Writing about Primus is like trying to stuff a baboon into a sack — there’s no right way to do it. What can be said about a band that so distinctly filters out any shades of gray? How many times can a writer sit down and type out how Les Claypool is the Zappa of the MTV generation? Few prominent bands have inspired such fervent devotion or dismissal. If you’re not thinking (as the band would say) “Primus sucks!” you’re probably thinking Primus sucks. Fence sitting is a relatively unknown phenomenon in the Primus universe. 

After a career spanning three decades, these guys are as Primus as they’ve ever been. Claypool and Co. show no signs of shutting down the ride, as they prepare to come to town next week in support of the group’s latest album, Green Naugahyde. For those of you already familiar with the band, nothing written here will change your mind — you already have your ticket or you’re busy winding your cassette copy of Kill ‘Em All. (Fun fact: Claypool tried out for Metallica after Cliff Burton died only to be told that he was “too good”). 
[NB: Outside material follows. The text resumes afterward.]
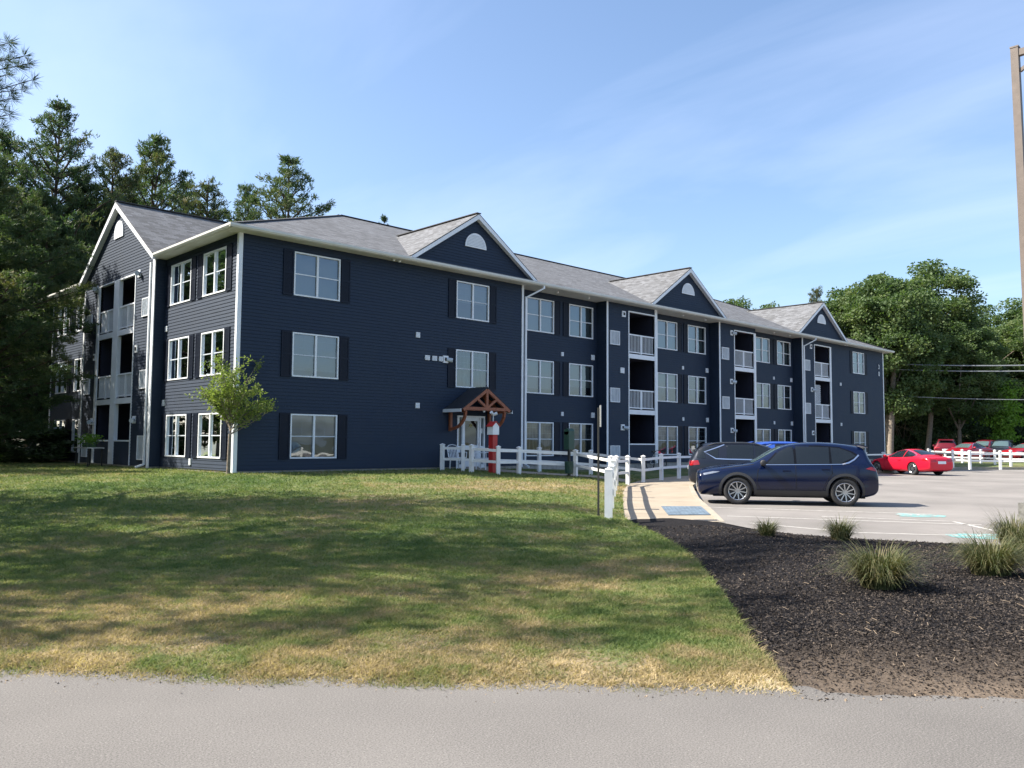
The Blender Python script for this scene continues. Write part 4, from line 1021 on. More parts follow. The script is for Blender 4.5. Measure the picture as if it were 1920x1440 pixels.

But for those of you with ears free of sonic beef and cheese, I say this: Primus is the soundtrack to a sixth-circle carnival designed by Tim Burton and the Swedish chef from the Muppets. This band is what would happen if a young Tom Waits listened to Black Sabbath and replaced his usual junk and whiskey with a steady diet of psychedelics and speed. If you want to see one of the most original bands of the last 30 years, led by one of the greatest bass players to ever walk the earth, go to this show. 

Primus plays 7:30 pm Tuesday, June 12, at the Cuthbert Amphitheater; $39.50 adv., $45 door.